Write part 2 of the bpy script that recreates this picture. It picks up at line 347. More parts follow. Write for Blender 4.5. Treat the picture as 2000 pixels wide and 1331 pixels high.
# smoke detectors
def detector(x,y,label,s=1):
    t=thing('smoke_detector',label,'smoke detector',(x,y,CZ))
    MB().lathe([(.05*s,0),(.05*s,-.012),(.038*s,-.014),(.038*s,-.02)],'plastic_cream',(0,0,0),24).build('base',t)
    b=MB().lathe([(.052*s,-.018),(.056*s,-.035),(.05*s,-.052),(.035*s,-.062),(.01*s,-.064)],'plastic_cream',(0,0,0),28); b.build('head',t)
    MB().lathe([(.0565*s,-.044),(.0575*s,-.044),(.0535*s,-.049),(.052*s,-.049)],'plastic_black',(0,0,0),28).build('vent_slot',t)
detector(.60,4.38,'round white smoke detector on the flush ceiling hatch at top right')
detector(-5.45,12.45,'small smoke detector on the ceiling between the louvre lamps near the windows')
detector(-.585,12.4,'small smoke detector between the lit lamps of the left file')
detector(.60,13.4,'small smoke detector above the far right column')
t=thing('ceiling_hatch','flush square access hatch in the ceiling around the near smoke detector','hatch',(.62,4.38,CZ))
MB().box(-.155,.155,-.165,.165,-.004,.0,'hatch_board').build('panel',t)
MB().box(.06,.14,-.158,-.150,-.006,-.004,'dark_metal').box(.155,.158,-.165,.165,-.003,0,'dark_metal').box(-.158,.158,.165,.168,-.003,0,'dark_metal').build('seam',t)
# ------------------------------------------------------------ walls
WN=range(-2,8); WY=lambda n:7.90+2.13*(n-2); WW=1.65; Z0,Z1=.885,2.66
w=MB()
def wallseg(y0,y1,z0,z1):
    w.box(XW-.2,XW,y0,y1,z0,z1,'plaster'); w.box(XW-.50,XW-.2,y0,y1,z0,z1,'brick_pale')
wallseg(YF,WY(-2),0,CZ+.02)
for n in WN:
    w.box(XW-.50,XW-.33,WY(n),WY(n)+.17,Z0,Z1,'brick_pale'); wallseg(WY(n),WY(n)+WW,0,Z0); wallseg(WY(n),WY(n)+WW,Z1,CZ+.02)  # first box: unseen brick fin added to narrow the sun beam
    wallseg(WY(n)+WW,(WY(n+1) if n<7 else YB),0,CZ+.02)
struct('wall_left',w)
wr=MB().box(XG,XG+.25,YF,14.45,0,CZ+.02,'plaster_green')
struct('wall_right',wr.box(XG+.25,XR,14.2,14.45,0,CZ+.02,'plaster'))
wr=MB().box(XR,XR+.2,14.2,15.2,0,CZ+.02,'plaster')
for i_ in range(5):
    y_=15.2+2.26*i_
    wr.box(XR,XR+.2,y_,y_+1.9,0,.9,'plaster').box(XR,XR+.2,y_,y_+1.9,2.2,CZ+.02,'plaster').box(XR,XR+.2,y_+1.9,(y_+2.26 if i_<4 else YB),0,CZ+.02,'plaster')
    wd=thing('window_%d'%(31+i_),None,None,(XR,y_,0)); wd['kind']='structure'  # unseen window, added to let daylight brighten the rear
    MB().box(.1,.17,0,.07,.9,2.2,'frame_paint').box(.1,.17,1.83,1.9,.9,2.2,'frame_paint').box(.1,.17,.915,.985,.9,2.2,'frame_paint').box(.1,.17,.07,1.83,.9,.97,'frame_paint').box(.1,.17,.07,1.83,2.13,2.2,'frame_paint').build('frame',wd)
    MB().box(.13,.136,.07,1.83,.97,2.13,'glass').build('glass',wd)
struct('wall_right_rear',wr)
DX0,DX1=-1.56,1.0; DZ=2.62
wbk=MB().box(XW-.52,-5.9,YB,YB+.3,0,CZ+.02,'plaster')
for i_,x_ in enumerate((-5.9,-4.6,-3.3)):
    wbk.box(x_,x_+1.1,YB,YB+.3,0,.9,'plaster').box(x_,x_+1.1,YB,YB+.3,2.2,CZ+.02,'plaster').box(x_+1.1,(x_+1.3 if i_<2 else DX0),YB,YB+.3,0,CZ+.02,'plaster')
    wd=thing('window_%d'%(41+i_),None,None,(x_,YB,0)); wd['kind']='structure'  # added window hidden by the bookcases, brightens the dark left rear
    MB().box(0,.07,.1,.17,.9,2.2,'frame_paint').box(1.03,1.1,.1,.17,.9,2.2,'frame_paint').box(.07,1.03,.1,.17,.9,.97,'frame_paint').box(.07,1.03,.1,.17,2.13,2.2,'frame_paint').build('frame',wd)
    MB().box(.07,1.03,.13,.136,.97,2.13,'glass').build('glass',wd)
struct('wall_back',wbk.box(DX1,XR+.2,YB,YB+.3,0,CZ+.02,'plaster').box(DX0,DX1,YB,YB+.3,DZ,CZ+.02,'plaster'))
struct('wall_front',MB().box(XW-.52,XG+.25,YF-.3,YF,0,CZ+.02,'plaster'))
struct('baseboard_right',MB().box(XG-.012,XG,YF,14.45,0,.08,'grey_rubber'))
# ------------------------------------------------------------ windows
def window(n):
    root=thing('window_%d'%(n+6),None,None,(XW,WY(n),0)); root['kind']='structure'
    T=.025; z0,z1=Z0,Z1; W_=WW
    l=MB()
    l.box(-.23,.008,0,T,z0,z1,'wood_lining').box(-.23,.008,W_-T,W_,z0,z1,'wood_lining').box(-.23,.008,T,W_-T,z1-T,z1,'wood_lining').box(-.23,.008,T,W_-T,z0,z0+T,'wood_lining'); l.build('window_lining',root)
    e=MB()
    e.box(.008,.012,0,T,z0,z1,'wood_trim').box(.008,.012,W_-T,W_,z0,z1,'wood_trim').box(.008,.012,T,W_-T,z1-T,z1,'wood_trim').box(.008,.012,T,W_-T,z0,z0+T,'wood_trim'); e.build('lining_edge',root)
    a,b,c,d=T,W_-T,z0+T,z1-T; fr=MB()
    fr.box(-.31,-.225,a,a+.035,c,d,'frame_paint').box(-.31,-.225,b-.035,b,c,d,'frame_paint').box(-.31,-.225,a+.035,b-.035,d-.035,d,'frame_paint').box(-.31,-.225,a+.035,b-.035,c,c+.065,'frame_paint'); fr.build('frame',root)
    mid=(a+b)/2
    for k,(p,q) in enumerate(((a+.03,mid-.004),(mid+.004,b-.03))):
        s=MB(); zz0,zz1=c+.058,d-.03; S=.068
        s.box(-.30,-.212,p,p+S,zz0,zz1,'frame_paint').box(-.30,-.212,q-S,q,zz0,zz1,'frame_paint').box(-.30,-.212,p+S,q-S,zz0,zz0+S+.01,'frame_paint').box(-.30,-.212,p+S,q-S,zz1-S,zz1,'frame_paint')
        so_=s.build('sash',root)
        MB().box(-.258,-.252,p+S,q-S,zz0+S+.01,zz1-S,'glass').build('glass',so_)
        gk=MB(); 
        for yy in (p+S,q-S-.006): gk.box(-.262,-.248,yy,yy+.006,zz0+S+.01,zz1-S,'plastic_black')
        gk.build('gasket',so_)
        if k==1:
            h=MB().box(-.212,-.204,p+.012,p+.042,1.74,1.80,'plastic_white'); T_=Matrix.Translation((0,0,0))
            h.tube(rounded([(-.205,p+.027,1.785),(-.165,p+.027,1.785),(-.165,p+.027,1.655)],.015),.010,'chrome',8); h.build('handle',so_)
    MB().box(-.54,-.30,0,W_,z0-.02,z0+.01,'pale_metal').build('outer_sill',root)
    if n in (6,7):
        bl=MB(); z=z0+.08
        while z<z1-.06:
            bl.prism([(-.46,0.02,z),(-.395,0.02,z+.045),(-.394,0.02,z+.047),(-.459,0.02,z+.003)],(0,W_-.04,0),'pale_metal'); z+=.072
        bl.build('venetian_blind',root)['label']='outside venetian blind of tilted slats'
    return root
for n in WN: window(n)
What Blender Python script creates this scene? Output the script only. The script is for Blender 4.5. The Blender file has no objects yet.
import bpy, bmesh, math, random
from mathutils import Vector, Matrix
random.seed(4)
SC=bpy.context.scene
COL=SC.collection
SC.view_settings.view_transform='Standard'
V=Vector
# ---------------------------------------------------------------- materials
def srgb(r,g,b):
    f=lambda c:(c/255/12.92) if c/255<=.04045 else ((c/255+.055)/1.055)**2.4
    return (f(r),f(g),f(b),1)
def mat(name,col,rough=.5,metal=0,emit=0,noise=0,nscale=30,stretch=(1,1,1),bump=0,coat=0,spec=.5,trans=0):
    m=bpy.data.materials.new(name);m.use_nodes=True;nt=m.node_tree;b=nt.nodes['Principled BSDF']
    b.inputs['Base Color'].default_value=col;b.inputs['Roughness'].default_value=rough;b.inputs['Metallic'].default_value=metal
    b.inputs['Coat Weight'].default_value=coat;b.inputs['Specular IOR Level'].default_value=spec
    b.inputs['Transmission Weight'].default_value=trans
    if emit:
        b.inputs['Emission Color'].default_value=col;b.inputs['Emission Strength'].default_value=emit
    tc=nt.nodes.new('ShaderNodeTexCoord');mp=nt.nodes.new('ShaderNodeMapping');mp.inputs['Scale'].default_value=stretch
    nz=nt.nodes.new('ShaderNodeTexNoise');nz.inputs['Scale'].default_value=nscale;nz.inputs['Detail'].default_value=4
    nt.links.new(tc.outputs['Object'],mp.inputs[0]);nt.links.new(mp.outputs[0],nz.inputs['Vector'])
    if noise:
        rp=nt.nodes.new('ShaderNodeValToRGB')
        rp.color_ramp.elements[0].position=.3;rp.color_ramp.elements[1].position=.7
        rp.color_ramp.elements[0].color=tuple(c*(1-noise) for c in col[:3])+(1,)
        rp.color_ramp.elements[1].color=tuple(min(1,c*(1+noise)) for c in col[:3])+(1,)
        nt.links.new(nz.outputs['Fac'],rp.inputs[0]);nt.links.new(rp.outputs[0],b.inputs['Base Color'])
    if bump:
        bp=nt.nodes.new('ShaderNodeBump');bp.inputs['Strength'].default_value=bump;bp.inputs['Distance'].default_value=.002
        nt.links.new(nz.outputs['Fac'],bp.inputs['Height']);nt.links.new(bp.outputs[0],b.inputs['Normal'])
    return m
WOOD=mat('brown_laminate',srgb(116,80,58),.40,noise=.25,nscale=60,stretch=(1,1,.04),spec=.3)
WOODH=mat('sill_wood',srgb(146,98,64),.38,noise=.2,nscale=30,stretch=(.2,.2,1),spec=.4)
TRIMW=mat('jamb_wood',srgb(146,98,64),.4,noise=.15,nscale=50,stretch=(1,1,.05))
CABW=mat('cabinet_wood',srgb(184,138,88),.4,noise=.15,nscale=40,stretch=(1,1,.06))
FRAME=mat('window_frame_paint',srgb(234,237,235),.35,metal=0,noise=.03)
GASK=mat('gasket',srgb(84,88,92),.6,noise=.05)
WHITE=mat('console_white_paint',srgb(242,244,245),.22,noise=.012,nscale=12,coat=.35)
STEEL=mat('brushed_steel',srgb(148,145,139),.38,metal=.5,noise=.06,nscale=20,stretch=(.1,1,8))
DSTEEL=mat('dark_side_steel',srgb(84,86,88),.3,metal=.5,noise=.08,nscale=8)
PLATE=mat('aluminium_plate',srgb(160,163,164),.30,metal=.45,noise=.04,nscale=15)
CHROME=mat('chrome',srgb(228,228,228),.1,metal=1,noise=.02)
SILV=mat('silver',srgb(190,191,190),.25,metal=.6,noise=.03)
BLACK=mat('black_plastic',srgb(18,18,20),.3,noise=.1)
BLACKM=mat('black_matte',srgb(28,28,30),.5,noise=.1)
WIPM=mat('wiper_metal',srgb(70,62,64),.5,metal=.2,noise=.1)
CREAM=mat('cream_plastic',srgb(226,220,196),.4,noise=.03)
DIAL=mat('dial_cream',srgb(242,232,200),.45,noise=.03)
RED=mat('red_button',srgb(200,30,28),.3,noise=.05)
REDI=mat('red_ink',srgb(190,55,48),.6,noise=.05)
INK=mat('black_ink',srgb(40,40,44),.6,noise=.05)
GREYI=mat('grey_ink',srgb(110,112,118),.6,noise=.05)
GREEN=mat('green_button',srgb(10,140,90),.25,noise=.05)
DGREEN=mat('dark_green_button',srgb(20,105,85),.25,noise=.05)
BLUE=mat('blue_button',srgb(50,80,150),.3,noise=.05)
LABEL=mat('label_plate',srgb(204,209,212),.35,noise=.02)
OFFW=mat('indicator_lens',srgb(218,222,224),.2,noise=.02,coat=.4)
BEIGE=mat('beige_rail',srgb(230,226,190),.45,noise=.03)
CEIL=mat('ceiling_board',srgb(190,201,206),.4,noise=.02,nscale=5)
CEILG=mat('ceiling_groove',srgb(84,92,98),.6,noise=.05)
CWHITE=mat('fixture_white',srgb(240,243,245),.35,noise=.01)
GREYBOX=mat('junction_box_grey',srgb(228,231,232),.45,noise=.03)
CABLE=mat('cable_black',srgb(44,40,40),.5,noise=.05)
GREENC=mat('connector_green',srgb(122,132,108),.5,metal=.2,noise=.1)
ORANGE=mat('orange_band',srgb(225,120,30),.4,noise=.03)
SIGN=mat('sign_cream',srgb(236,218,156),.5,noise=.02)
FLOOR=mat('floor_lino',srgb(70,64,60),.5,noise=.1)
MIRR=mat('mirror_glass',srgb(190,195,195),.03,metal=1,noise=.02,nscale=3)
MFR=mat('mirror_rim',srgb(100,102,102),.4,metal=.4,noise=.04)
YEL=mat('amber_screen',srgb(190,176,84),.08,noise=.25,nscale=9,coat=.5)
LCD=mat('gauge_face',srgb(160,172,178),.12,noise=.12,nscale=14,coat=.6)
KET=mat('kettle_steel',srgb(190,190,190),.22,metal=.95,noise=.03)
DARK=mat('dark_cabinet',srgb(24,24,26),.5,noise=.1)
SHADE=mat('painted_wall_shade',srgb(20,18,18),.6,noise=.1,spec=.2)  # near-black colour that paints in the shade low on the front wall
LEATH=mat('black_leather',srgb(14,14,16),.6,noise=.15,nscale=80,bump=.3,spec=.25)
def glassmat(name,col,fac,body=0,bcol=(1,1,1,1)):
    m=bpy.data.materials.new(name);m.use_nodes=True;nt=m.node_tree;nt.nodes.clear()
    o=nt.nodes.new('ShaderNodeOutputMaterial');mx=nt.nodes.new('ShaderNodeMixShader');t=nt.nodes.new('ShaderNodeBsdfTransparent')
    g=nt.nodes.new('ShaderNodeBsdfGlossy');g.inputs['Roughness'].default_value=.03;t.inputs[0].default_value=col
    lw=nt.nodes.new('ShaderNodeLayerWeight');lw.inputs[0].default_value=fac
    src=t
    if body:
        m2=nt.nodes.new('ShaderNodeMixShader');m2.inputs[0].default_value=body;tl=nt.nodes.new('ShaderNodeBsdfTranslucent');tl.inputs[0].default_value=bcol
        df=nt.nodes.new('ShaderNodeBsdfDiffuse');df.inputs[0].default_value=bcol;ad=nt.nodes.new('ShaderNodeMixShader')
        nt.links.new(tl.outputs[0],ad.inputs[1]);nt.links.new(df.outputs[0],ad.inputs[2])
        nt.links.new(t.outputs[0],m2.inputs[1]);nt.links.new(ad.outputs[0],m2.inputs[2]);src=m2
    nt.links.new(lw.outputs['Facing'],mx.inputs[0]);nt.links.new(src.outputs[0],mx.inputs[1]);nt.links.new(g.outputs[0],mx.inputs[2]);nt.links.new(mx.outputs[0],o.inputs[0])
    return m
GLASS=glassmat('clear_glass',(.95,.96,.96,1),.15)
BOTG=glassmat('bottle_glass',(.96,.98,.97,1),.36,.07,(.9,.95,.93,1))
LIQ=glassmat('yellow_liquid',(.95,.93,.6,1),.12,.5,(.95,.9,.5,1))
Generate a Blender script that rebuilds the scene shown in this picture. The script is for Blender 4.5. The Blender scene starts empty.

* **To be done**: Scan the data above and copy every line with "scene" in it.

* **Output for this exercise**:
What Blender Python script creates this scene? Output the script only. The script is for Blender 4.5. The Blender file has no objects yet.
SC=bpy.context.scene
Generate a Blender script that rebuilds the scene shown in this picture. The script is for Blender 4.5. The Blender scene starts empty.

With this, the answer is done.